16) When Lee heard that Hollywood was going to finally make the LotR trilogy into movies, he took a role in the terrible 1997 TV series The New Adventures of Robin Hood as a wizard, specifically so he’d have clear evidence of his ability to be a wizard. When he heard Peter Jackson would direct the films, he sent Jackson a personal letter asking to be in the movies along with a picture of him dressed up as a wizard. Unfortunately, Lee’s advanced age and his natural ability to play villains made him an even better choice for Saruman.

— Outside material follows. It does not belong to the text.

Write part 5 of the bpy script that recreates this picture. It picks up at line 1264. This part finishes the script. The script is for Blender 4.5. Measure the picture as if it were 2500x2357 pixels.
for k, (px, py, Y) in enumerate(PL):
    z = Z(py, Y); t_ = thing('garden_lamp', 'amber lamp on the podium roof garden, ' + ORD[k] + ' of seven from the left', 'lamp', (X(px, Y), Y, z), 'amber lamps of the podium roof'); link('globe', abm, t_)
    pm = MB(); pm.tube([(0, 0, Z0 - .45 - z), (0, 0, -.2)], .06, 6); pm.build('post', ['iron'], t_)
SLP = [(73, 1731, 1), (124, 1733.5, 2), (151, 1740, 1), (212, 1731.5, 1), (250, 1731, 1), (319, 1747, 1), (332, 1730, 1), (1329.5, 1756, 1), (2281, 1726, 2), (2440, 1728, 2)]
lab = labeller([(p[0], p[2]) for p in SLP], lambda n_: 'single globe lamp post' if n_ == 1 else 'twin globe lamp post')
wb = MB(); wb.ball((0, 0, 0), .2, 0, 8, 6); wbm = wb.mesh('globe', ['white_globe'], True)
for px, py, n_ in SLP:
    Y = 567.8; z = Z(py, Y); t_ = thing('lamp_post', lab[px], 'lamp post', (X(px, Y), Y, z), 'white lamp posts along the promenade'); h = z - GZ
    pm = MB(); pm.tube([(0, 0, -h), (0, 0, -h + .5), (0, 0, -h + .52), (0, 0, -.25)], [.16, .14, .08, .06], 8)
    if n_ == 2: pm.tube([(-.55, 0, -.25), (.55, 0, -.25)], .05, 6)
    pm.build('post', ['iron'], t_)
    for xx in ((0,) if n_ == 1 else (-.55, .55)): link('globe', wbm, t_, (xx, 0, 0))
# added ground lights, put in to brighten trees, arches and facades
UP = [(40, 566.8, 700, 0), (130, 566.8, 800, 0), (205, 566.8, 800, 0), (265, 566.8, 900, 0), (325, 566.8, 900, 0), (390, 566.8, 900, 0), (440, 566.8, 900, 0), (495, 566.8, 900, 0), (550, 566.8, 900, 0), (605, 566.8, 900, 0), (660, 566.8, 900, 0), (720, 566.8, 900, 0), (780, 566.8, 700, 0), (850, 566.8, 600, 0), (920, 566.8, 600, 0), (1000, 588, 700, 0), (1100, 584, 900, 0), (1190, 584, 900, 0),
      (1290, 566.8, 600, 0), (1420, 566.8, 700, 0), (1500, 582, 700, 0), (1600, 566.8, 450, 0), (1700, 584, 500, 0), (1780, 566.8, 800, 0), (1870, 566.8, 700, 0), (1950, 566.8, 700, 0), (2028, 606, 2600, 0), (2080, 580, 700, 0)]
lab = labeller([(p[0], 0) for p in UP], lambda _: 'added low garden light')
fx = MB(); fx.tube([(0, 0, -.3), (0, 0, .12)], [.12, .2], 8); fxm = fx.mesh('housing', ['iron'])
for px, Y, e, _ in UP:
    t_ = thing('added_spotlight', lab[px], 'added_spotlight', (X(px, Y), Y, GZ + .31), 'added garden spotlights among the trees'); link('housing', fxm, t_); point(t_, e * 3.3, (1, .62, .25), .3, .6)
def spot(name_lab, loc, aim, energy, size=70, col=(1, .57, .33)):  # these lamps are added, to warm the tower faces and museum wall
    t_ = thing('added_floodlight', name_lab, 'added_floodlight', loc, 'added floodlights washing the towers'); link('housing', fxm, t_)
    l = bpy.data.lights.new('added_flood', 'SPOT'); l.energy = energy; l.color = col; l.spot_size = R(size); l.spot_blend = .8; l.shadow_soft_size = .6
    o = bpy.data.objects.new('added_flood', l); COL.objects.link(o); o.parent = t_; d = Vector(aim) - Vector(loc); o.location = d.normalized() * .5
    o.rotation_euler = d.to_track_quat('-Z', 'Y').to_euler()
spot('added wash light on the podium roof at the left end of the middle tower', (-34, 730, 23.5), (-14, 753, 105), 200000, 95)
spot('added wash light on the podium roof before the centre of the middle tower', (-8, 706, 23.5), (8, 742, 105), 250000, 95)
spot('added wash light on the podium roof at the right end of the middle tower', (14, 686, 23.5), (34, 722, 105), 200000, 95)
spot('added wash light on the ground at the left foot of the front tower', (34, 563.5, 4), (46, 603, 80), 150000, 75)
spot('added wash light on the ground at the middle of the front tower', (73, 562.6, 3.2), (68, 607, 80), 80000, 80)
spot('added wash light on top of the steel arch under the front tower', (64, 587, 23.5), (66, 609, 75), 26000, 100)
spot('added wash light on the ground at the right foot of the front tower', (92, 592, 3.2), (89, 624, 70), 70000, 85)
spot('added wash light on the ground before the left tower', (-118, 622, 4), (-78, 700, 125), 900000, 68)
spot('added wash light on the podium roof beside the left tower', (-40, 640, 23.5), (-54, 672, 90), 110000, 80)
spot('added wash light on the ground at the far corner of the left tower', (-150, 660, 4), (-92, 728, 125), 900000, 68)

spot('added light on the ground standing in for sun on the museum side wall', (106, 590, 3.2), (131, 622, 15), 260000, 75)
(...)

17) The story has gone around a lot, but it bears repeating because it is incredible: During his death scene in Return of the King (only included in the Extended Edition to Lee’s disapproval), director Peter Jackson was describing to him what sound people getting stabbed in the back should make. Lee gravely responded that he had seen people being stabbed in the back, and knew exactly what sound they made.
18) Lee was quite interested in the history of public executions, and reportedly knew “the names of every official public executioner employed by England, dating all the way back to the mid-15th century.”
19) He’s always been a big metal fan, but he released his first full heavy metal album in 2010 at the age of 88. Titled Charlemagne: By the Sword and the Cross, which won the “Spirit of Metal” award from the 2010 Metal Hammer Golden Gods ceremony. He made a metal Christmas album in 2012. He was the oldest metal performer, and the oldest musician to ever hit the Billboard music charts.
20) In addition to his impossibly prolific film career, Lee was a world champion fencer, an opera singer, spoke six languages, and was a hell of a golfer.
21) He was made a Knight Commander of the Most Excellent Order of the British Empire in 2009, a Commander of the Venerable Order of Saint John in 1997, made a Commander of the Order of Arts and Letters by the French government in 2011, earned he British Academy of Film and Television Arts Fellowship in 2011, received the The Bram Stoker Award for Lifetime Achievement in 1994, and so many more.
22) Last but not least: Despite everything you’ve heard about the “six degrees of Kevin Bacon,” Christopher Lee was recognized as being the most connected actor in the world in 2008, again by Guinness. He connects to virtually any actor in 2.59 steps, beating Bacon.
That_Guy_Again_44: This is not necessarily a an uncommon thing.
The battle of the Somme was a large battle that lasted from July to November. It is common practice for units to be cycled out of the sector. It be it due to heavy casualties or more likely because they had were sent to the rear/quiet front for some down time.
Therefore you probably have various famous dudes who fought at the same battles.
reptiliandude: Hitler and Stalin were both incredibly handsome when they were in their twenties.
Something history doesn’t mention much.
Check out Stalin…
venuswasaflytrap: Then he wrote a book that changed the world.
siu_yuk_boy: I want to believe that Hitler and Tolkien fought one on one, after the generals met and agreed to settle this the gentleman’s way
KingKwong26: Anyone else learn this from Legends of Tomorrow? Lol
yosoyellogan: Someone’s been reading the BF1 loading screens
o_Oz: Oh that? that’s nothing compared to when you find out that a century ago, one section of Vienna played host to Adolf Hitler, Leon Trotsky, Joseph Tito, Sigmund Freud and Joseph Stalin.
http://www.bbc.com/news/magazine-21859771
MFAWG: There were something like 5 million men involved in the Battle of The Somme, and it went on for 4 months.
It would almost be surprising if both weren’t there.